Groove Toolbox

ISMIR 2020 paper on drum pattern analysis

Posted by Alejandro Delgado on November 06, 2020 · 5 mins read

Here we take a look at a lovely paper by Fred Bruford et al. that presents and evaluates a set of engineered features for drum pattern analysis in the symbolic domain1.

It gathers both new and pre-existing features in literature, grouped in rhythm features, similarity metrics, and microtiming features. The final toolbox, written in Python, is evaluated on drum loop similarity perception experiments, where the authors are able to find significant correlations between feature values and similarity scores.

Toolbox

The Groove Toolbox is a comprehensive framework for modelling perceptual qualities of drum loops in the symbolic domain. It builds on previous research on drum loop analysis and, while not studying data-driven approaches yet, it provides a cohesive and interpretable set of perceptually motivated features.

The authors decided to implement those pre-existing algorithms that were proven to be perceptually relevant and that could handle different onset velocities. They also introduced four microtiming features and two similarity models. These similarity models are the fuzzy hamming distance, a variant of the hamming distance that accounts for minimal onset deviations, and a new structural similarity metric based on a transformation model2 that removes ghost notes and ornamentations to facilitate modelling.

Table.

List of features and similarity measures currently implemented in the GrooveToolbox. New features are in bold.

Evaluation

The evaluation was carried out using a study derived from a listener study on drum loop similarity3. That study used a set of drum loop templates from FXpansion’s BFD3, whose raw (unquantised) information allows the use of microtiming features. It collected similarity scores from 21 participants on 80 pairs of drum loops.

After the correlation study, the authors found that drum loop similarity models built upon similarity metrics (baseline) performed best when combined with rhythm and microtiming features. Also, the new structural similarity metric alone (r=0.65, p=6.1e-11) performs better than the standard Hamming distance (r=0.59, p=9.7e-9).
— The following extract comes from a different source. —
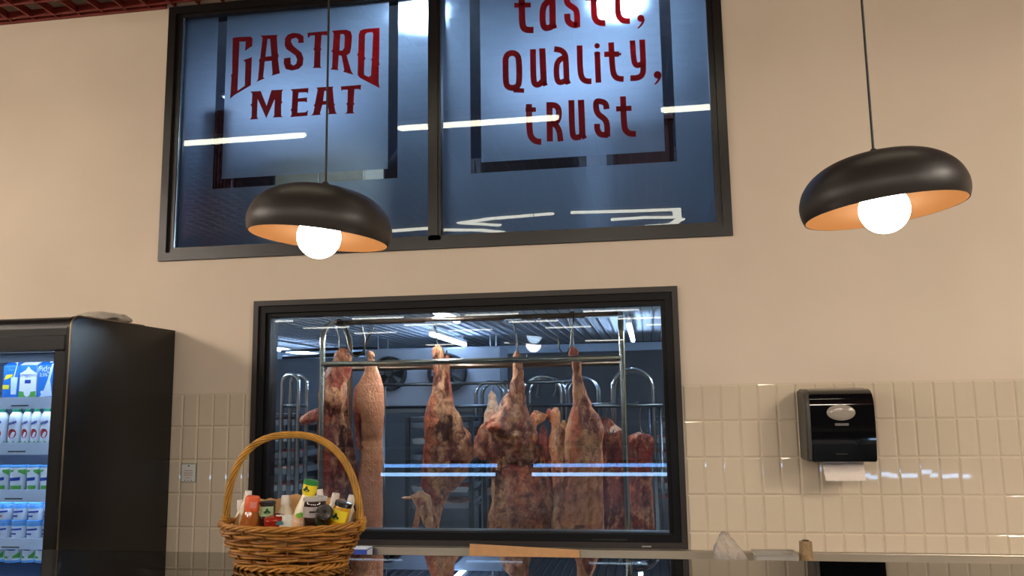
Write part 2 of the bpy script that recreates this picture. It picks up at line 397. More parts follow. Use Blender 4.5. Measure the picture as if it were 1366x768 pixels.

The fuzzy hamming distance, on the other hand, did not perform better than the standard one (r=0.56, p=6.1e-8).

Figure.

Model performance as R-squared value for rhythm R feature set, microtiming MT feature set, structural similarity feature SS and all three combined for each participant. The best performance is found when the three are combined.

Relevance

Extracting features from drum loops is an important yet relatively underexplored topic in MIR. Today, practically all commercial drum libraries include loop templates ready for the user to use and edit. There also exist datasets with a large number of these templates like the Groove MIDI Dataset4, ready to be imported to virtual instruments.

The features in this toolbox provide a quick and easy way to query drum loops that are perceptually similar to a target loop without one needing to explore the dataset manually. And, of course, this target loop could also be an automatic transcription of a drum performance or even a vocal imitation (beatboxing) performance. Such systems would allow music producers to quickly explore alternative drum loops for their compositions in an efficient and reliable way.

References

  1. Bruford, F., Lartillot, O., McDonald, S., & Sandler, M. “Multidimensional similarity modelling of complex drum loops using the GrooveToolbox”, In Proceedings of the 21st Conference of the International Society for Music Information Retrieval (ISMIR), 2020. 

  2. Sioros, G., Davies, M. E., & Guedes, C. “A generative model for the characterization of musical rhythms.”, Journal of New Music Research, 2018 

  3. Bruford, F., Barthet, M., McDonald, S., & Sandler, M. “Modelling Musical Similarity for Drum Patterns: A Perceptual Evaluation.” In Proceedings of the 14th International Audio Mostly Conference: A Journey in Sound, 2019. 

  4. Gillick, J., Roberts, A., Engel, J., Eck, D., & Bamman, D. “Learning to groove with inverse sequence transformations.”, arXiv preprint arXiv:1905.06118, 2019.